Monday, September 17, 2007

Everything But the Vatican

I encountered a new co-worker the other day who seemed nice enough.

Then I read her blog.

Wow, she’s not very nice to my co-workers. Her grammar is awful, too. She also announces when she has written something when she is naked.

These transgressions are not truly crimes (of law, though grammar violations should have more serious consequences than just my derision). Everyone can misspell, use incorrect grammar and be mean. I just didn’t expect to have it sent to me by Google.

You see, Google has this great service: the company will comb blogs and Web sites for keywords upon request, and return with one or more hits whenever the keywords are found. I have four such searches conducted by Google every day: one for work and three for subjects of interest to me. Work is sent to my work e-mail and the rest are sent home.

You, my readers of this and my other blogs, have benefited from this: many news stories I post are from those very sources.

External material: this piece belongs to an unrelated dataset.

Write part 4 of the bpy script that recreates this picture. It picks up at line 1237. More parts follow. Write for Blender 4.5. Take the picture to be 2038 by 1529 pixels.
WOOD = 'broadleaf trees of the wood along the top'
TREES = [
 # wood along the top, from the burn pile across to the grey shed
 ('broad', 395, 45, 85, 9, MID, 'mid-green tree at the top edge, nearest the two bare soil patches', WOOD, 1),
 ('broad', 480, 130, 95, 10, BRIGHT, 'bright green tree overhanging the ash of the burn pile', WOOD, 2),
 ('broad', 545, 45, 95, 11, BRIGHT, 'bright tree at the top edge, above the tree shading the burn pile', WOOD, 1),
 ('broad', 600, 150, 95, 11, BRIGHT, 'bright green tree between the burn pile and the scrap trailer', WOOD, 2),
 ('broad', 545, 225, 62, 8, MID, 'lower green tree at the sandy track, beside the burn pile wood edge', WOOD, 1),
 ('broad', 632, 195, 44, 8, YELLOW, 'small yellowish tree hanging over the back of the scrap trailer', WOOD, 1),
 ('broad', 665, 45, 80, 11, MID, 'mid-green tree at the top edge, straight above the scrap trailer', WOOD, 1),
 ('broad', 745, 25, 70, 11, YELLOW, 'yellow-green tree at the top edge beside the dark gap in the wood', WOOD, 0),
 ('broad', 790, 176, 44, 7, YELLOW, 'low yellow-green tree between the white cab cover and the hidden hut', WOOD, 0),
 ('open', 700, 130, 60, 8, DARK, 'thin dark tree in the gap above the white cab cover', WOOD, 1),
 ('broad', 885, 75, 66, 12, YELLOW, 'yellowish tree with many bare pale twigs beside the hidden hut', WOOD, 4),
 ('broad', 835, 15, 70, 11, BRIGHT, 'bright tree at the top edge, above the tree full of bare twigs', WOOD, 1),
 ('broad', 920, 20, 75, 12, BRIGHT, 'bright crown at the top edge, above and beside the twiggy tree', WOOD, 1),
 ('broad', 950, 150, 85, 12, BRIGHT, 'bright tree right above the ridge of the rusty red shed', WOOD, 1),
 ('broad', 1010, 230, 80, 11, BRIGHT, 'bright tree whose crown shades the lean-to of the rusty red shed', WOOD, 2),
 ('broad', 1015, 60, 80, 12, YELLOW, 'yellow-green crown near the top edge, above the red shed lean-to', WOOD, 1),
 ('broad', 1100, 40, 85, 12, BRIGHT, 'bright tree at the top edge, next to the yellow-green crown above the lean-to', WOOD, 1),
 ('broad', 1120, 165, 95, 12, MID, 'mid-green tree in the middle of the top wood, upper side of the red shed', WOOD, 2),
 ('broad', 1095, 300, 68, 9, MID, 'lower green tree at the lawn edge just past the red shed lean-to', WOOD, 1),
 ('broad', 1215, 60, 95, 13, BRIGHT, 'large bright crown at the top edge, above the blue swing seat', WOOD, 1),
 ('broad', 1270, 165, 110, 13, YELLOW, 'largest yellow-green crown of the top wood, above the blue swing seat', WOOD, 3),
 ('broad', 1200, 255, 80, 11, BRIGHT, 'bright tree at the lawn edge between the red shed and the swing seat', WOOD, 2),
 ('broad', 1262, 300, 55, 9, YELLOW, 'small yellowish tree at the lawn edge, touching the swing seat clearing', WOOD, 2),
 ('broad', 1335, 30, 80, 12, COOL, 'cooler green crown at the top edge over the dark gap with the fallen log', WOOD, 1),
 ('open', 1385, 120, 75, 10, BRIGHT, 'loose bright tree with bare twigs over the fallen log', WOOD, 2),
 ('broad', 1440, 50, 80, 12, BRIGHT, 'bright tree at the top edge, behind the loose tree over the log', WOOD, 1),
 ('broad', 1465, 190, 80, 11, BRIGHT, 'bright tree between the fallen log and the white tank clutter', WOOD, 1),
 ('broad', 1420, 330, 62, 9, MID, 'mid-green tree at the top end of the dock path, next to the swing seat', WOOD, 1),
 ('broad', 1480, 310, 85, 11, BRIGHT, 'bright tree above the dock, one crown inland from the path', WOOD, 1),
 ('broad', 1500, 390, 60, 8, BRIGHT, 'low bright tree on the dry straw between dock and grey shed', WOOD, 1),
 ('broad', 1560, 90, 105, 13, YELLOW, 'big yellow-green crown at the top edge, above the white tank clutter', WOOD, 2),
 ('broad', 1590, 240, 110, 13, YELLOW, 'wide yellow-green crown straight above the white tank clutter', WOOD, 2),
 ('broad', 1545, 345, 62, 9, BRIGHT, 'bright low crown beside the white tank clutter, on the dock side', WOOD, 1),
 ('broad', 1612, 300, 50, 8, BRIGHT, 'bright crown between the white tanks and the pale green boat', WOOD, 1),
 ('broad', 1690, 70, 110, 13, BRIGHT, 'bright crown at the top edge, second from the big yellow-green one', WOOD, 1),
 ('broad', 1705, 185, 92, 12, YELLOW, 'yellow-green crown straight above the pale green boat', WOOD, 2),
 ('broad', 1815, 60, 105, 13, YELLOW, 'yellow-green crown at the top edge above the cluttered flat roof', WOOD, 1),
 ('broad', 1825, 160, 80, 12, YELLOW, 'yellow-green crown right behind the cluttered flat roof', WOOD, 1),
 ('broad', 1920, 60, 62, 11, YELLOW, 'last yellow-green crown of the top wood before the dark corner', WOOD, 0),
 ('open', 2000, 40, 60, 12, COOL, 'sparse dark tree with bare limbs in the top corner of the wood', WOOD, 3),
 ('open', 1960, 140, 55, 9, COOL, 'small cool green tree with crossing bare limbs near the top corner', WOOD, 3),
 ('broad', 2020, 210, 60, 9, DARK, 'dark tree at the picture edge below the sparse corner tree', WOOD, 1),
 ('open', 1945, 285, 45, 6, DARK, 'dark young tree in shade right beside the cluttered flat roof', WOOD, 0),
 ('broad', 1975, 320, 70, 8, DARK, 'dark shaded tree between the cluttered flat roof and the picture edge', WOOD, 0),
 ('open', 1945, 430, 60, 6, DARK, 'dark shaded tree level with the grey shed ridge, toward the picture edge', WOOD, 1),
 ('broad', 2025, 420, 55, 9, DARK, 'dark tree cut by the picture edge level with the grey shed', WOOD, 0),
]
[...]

This excellent resource allows me to save some time while remaining surprisingly well-informed.

And now it allows me to read what at least one co-worker thinks.

I sent the link to a couple interested parties of authority in the workplace. If they saw nothing wrong with it, no harm, no foul. I also was possibly shooting myself in the foot: I blog. If the Big Boss decided there is to be a blog policy, well, that wouldn’t necessarily bode well for me.

However, I have a few things this other blogger doesn’t.

First, I have a little smarts: I don’t put information in that makes me spot-on recognizable, such as my last name and workplace. I doubt she blogs under her real name (if so, her parents are very cruel), but I do know where she works and for how long.

Secondly, my boss has seen my blog. More than once. In fact, I hope he has checked out the puppy haikus.

Thirdly, I don’t write about work. I love my blogable job (and does anyone else think there should be a second "g" in that word?), but no one would believe half of what I write about it, anyway. It would sound nearly as fantastic as a Dan Brown novel, with people who are too beautiful and too smart and perfect for real life, not to mention close Vatican ties. And it stars Tom Hanks — so how believable is it?

So, really, I can’t blog about work with any credibility.

But I can plug reading and libraries, animals, poetry, pedicures, fitness and common sense (á la Chris), beg drivers to stay out of my left lane on the highway and pray that I’m not enough of a celebrity to get anywhere near 15 minutes of fame. It’s fleeting and fickle, fame and public adoration, so I’ll just skip it all and live a life of obscurity.

That is, until the Coen Brothers, George Clooney and/or Amy Heckerling read my blog and hire me to write for her/him/them, adding to his/her/their fame and/or fortune — then, well, who am I to refuse her/him/them such talent? (With as much ambiguity in that last sentence and way too many slashes, I'm sure my opportunity is shot. At least, I hope it is. Oh, well, see previous reference to "fleeting and fickle." At least I got it over with quickly and relatively painlessly before I got used to it.)